On the whole, I like Becca, although that scene with the car and the radio early on seems out of character for her.

Ringbloom does a nice job of stringing us along. Keeping Aidan’s problems under the radar while flaunting Josh’s. Then she switches it up and makes us realize how lucky Josh is. This kid who has everything and trashes it while the one who never had good examples is one of the best.

“Sometimes when you have to work a little harder at something, you find you appreciate it more.”

Oh, that scene with Christina…I cried… And that ending comment about “that same weird couple”…I loved it!

I like that Ringbloom is pulling in the don’t-judge-a-book-by-its-cover as her underlying theme AND switching it back and forth amongst the haves and have-nots, right along with the jumping-to-conclusions, lol. That she demonstrates that it’s not a concept rooted in any one class of society. Now if she’d gone for depth as well…dang, the message is great, it’s the delivery that’s flawed.

However, I do wish that Ringbloom had spent more time and provided more depth to the characters and to what each was experiencing. It’s a great message Ringbloom has for her readers, and it does come through well. It would have been better if she had moved more smoothly in leading us and her characters into their realizations and thoughts. It’s too abrupt, too surface with too much tell and not enough show. Part of that might be the fault of the first-person perspective from each of the four main characters. No, it was easy to tell them apart, but I suspect that the ease of it made it too easy to ignore developing the characters.

Josh’s sudden insight into his behavior, Aidan and Becca ignoring what’s happening between them, Jordyn’s avoidance of her own feelings and her asking Josh to go to the wedding, the quick “escape” Aidan makes after that “event” with Jordyn (I can’t even call it a night), and the interactions between the four main characters are examples of the undeveloped, shallow moments that could have led to a really great, more believable, more dramatic story. I would have liked more angst, more desperation, more questions about the nature of the friendships that already exist or are coming to be.

A story full of challenge for everyone, Flaw is written simplistically, more for a high school audience than New Adult, but the language is definitely New Adult.

The Story

It’s the immediate needs of Josh Brewster that set Aidan, Becca, and Jordyn in motion. And Becca and Aidan don’t let Josh’s expectations continue, for Josh has entered the real world where few get the cushion Josh has felt his whole life.

And all four will discover that each of their prejudices are set on end.

The Characters

The 21-year-old Josh Brewster, a.k.a., Joe, is a selfish, immature jerk — he is at least consistent in “letting” his mama do everything for him.

Aidan Turner is terrifyingly ugly with a heart of gold and a passion for designing tattoos whose placid acceptance of a life alone will break your heart. Jason is his stepbrother. The silly and colorful, loving Becca is practically his roommate even though she lives across the hall.

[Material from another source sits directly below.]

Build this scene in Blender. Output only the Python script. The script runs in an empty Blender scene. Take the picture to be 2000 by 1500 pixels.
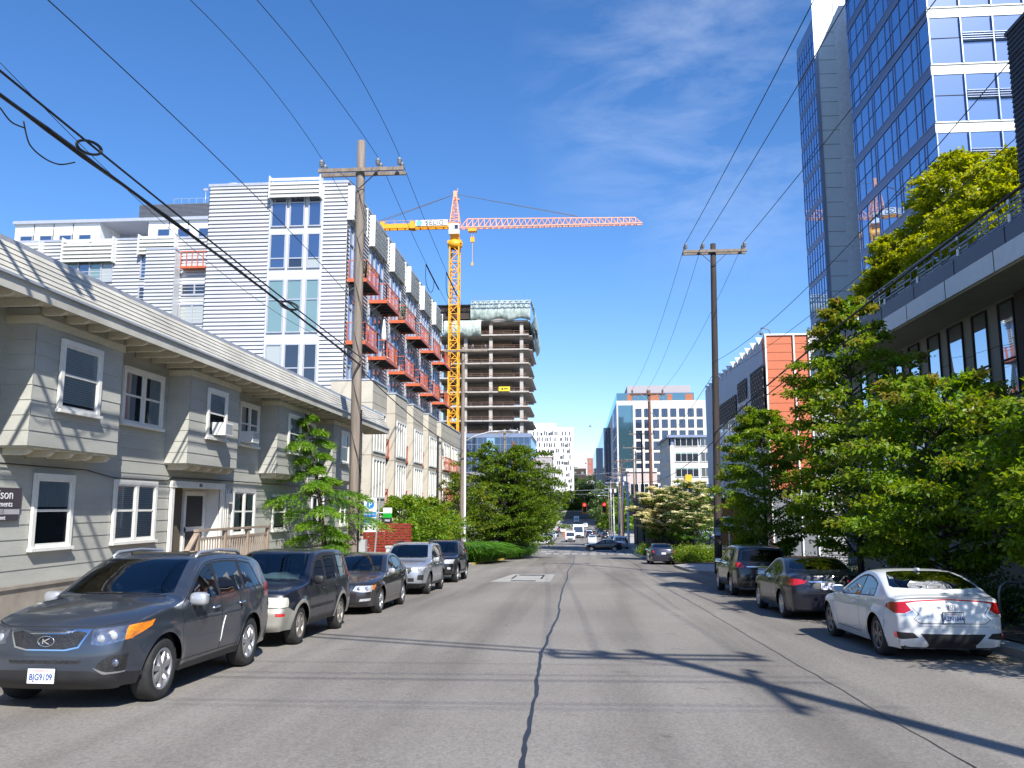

Jordyn Sharpe is the uncritical, but uptight “friend” whose dad owns Twisted, the bar where Josh gets a job.

Mindy is the girl from last night. Frank owns the tattoo shop where Aidan works. Ashley Simons is one of Josh’s rejects, and she’s dating Patrick Daniels whom Becca once dated. Kent Daniels is his brother and one of the bands hired to play at Twisted. Tessa is another reject and probably the one girl who hates Josh the most, who happens to be dating Tucker, Jordyn’s cousin. Erin is the bride.

The Cover and Title

It’s Josh and Becca on the cover — the gray hair is the tip-off! Leaning back, he’s in jeans with his wrists caught behind him in the cuffs of the satin-lined jacket he’s taking off while Becca in black lingerie is both kneeing him on one end and stroking his neck at the other.

The title is what we see in ourselves, what each character finds in him- or herself, the Flaw that refuses to allow any one of them to be happy in their lives.